Pour la première fois en deux décennies, la bouillonnante mégapole de 20 millions d'habitants pourrait échapper à l'influence de M. Tinubu, son "parrain" historique, en faveur d'un gouverneur de l'opposition.
En tant qu'ancien gouverneur de Lagos (1999-2007), M. Tinubu jouit d'une immense richesse et d'une influence qui lui ont permis d'avoir les réseaux nécessaires pour accéder à la tête du pays le plus peuplé d'Afrique, même si l'opposition dénonce des fraudes massives lors du scrutin du 25 février.
Samedi, le Nigeria élit les gouverneurs de 28 des 36 Etats qui composent cette république fédérale (les autres ayant déjà fait l'objet d'élections partielles) ainsi que les représentants des assemblées locales. La bataille acharnée pour Lagos, véritable poumon économique du Nigeria grâce à son gigantesque port et ses entreprises florissantes, attire toute l'attention.
Immense puissance culturelle, la mégapole est le berceau de l'Afrobeats, genre musical qui enflamme la planète avec ses stars comme Burna Boy ou Tems, et de Nollywood, deuxième industrie cinématographique au monde. Ce "centre d'excellence", son surnom au Nigeria, est le fief de Bola Tinubu, qui a eu "la main sur la désignation de tous les gouverneurs depuis 2007", souligne Yusuf Omotayo, dans l'éditorial du magazine politique The Republic.
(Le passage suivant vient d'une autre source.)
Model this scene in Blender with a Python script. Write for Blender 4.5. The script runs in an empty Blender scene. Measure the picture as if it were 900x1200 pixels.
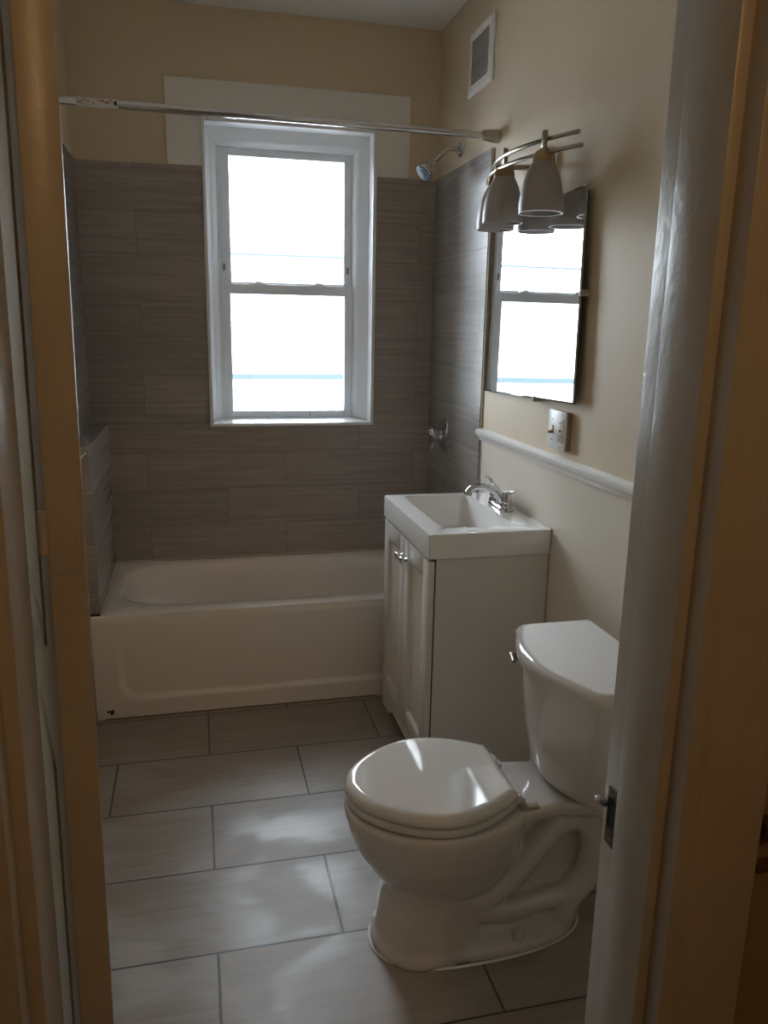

L’actuel gouverneur de Lagos, Babajide Sanwo-Olu, candidat samedi à sa réélection pour un second mandat, est d’ailleurs souvent qualifié de "marionnette" de M. Tinubu dans la presse locale. Mais, selon M. Omotayo, cette mainmise de Tinubu "pourrait prendre fin" samedi alors "que Lagos se prépare à une élection historique".
"Avertissement"
Certes, Bola Tinubu, 70 ans, a remporté la présidentielle en cumulant le plus grand nombre de voix au niveau national. Mais chez lui à Lagos, c'est le candidat outsider Peter Obi, 61 ans et favori de la jeunesse, qui est arrivé premier en remportant 10.000 voix de plus. Cette légère avance représente pour les partisans de M. Obi et son Parti travailliste (LP) une victoire symbolique qui a fait naître l'espoir de remporter Lagos le 18 mars.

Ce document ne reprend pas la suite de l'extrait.